TASK DETAILS: Identify and reproduce every line holding the string "objects".

RECORDED INFORMATION:
################

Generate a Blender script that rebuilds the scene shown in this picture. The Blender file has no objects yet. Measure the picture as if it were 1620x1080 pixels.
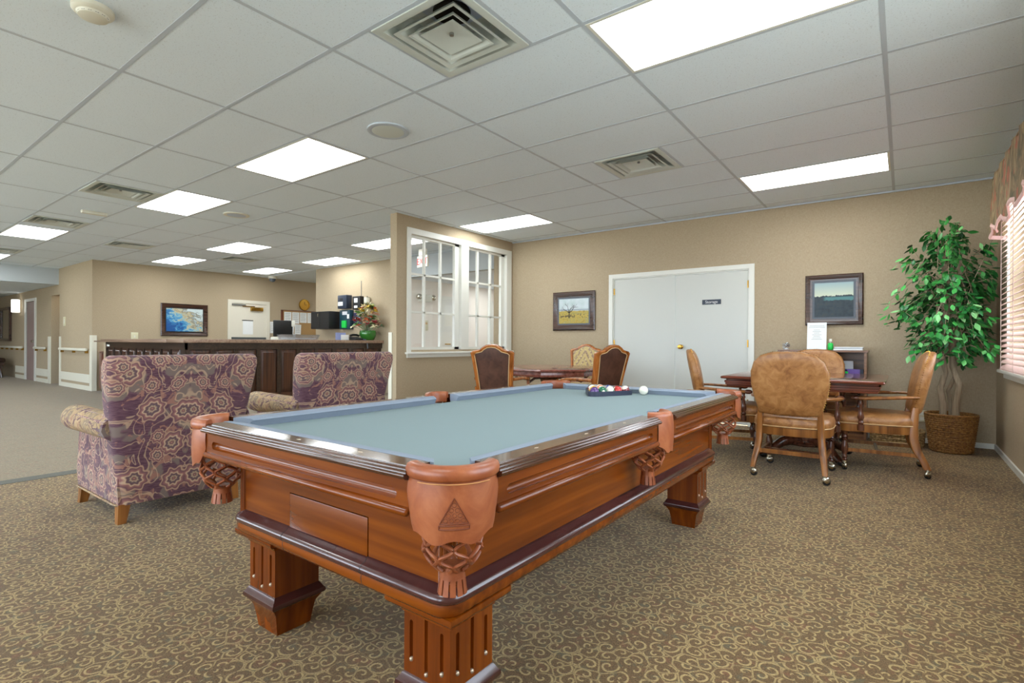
import bpy, bmesh, math, random
from mathutils import Vector, Matrix
random.seed(7)
S = bpy.context.scene
C = S.collection
PI = math.pi
cos, sin = math.cos, math.sin
def sr(r, g, b, a=1.0):
    f = lambda v: (v/255/12.92) if v/255 <= .04045 else ((v/255+.055)/1.055)**2.4
    return (f(r), f(g), f(b), a)

# ---------------------------------------------------------------- camera
cam = bpy.data.cameras.new('camera'); camo = bpy.data.objects.new('camera', cam); C.objects.link(camo)
cam.sensor_width = 36; cam.lens = 36*832.83/1620; cam.shift_y = 1.637/1620; cam.clip_start = .02
camo.matrix_world = Matrix.Translation((1.3098, -2.3379, 1.0003)) @ Matrix.Rotation(.64, 4, 'Z') @ Matrix.Rotation(PI/2, 4, 'X') @ Matrix.Rotation(.0046, 4, 'Z')
S.camera = camo
# ---------------------------------------------------------------- world and view
W = bpy.data.worlds.new('World'); S.world = W; W.use_nodes = True
bg = W.node_tree.nodes['Background']; bg.inputs[0].default_value = (.76, .88, 1, 1); bg.inputs[1].default_value = 6.6
vs = S.view_settings; vs.view_transform = 'Standard'; vs.look = 'None'; vs.gamma = 1; vs.use_curve_mapping = False
vs.exposure = 0.33
sun = bpy.data.lights.new('sun', 'SUN'); sun.energy = 27; sun.angle = .02; sun.color = (1, .98, .95); suno = bpy.data.objects.new('sun', sun); C.objects.link(suno); suno.rotation_euler = Vector((-.35, .3, .9)).to_track_quat('Z', 'Y').to_euler()
PANEL = 9.5          # radiance of the fluorescent diffusers

# ---------------------------------------------------------------- material helper
class M:
    def __init__(s, name, **kw):
        s.m = bpy.data.materials.new(name); s.m.use_nodes = True; s.t = s.m.node_tree
        s.b = s.t.nodes['Principled BSDF']; s.out = s.t.nodes['Material Output']; s.set(**kw)
    def set(s, **kw):
        names = dict(col='Base Color', rough='Roughness', metal='Metallic', spec='Specular IOR Level', coat='Coat Weight', crough='Coat Roughness',
                     em='Emission Color', ems='Emission Strength', alpha='Alpha', trans='Transmission Weight', sheen='Sheen Weight', normal='Normal')
        for k, v in kw.items(): s.put(s.b.inputs[names[k]], v)
        return s
    def put(s, sock, v):
        if hasattr(v, 'is_output'): s.t.links.new(v, sock)
        else:
            if sock.type == 'RGBA' and len(v) == 3: v = (*v, 1)
            sock.default_value = v
    def n(s, ty, **at):
        x = s.t.nodes.new('ShaderNode'+ty)
        for k, v in at.items(): setattr(x, k, v)
        return x
    def ma(s, op, a, b=0.0, c=0.0):
        x = s.n('Math', operation=op); s.put(x.inputs[0], a); s.put(x.inputs[1], b); s.put(x.inputs[2], c); return x.outputs[0]
    def add(s, a, b): return s.ma('ADD', a, b)
    def mul(s, a, b): return s.ma('MULTIPLY', a, b)
    def sub(s, a, b): return s.ma('SUBTRACT', a, b)
    def step(s, v, a, b):
        x = s.n('MapRange', interpolation_type='SMOOTHSTEP'); s.put(x.inputs[0], v); x.inputs[1].default_value = a; x.inputs[2].default_value = b; return x.outputs[0]
    def co(s, kind='Object', scale=(1, 1, 1), rot=(0, 0, 0), loc=(0, 0, 0)):
        x = s.n('TexCoord'); m = s.n('Mapping'); s.t.links.new(x.outputs[kind], m.inputs[0])
        m.inputs[1].default_value = loc; m.inputs[2].default_value = rot; m.inputs[3].default_value = scale; return m.outputs[0]
    def sep(s, v): x = s.n('SeparateXYZ'); s.put(x.inputs[0], v); return x.outputs
    def comb(s, a, b, c=0.0):
        x = s.n('CombineXYZ'); s.put(x.inputs[0], a); s.put(x.inputs[1], b); s.put(x.inputs[2], c); return x.outputs[0]
    def noise(s, v, scale, detail=2.0, rough=.5, dist=0.0, dim='3D', col=False):
        x = s.n('TexNoise', noise_dimensions=dim); s.put(x.inputs['Vector'], v); x.inputs['Scale'].default_value = scale
        x.inputs['Detail'].default_value = detail; x.inputs['Roughness'].default_value = rough; x.inputs['Distortion'].default_value = dist
        return x.outputs['Color' if col else 'Fac']
    def vor(s, v, scale, rnd=1.0, feature='F1', dim='3D'):
        x = s.n('TexVoronoi', feature=feature, voronoi_dimensions=dim); s.put(x.inputs['Vector'], v); x.inputs['Scale'].default_value = scale
        x.inputs['Randomness'].default_value = rnd; return x.outputs
    def vec(s, op, a, b=None):
        x = s.n('VectorMath', operation=op); s.put(x.inputs[0], a)
        if b is not None: s.put(x.inputs[1], b)
        return x.outputs[1] if op == 'LENGTH' else x.outputs[0]
    def ramp(s, f, stops, interp='LINEAR'):
        x = s.n('ValToRGB'); x.color_ramp.interpolation = interp; s.put(x.inputs[0], f); e = x.color_ramp.elements
        while len(e) < len(stops): e.new(.5)
        for k, (p, c) in enumerate(stops): e[k].position = p; e[k].color = c if len(c) == 4 else (*c, 1)
        return x.outputs[0]
    def mix(s, f, a, b, blend='MIX'):
        x = s.n('Mix', data_type='RGBA', blend_type=blend); s.put(x.inputs[0], f); s.put(x.inputs[6], a); s.put(x.inputs[7], b); return x.outputs[2]
    def bump(s, h, strength=.3, dist=.01):
        x = s.n('Bump'); s.put(x.inputs['Height'], h); x.inputs['Strength'].default_value = strength; x.inputs['Distance'].default_value = dist
        s.set(normal=x.outputs[0]); return s
MT = {}
def plain(name, col, rough=.5, **kw): MT[name] = M(name, col=col, rough=rough, **kw); return MT[name]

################

WORKED ANSWER:
Generate a Blender script that rebuilds the scene shown in this picture. The Blender file has no objects yet. Measure the picture as if it were 1620x1080 pixels.
cam = bpy.data.cameras.new('camera'); camo = bpy.data.objects.new('camera', cam); C.objects.link(camo)
sun = bpy.data.lights.new('sun', 'SUN'); sun.energy = 27; sun.angle = .02; sun.color = (1, .98, .95); suno = bpy.data.objects.new('sun', sun); C.objects.link(suno); suno.rotation_euler = Vector((-.35, .3, .9)).to_track_quat('Z', 'Y').to_euler()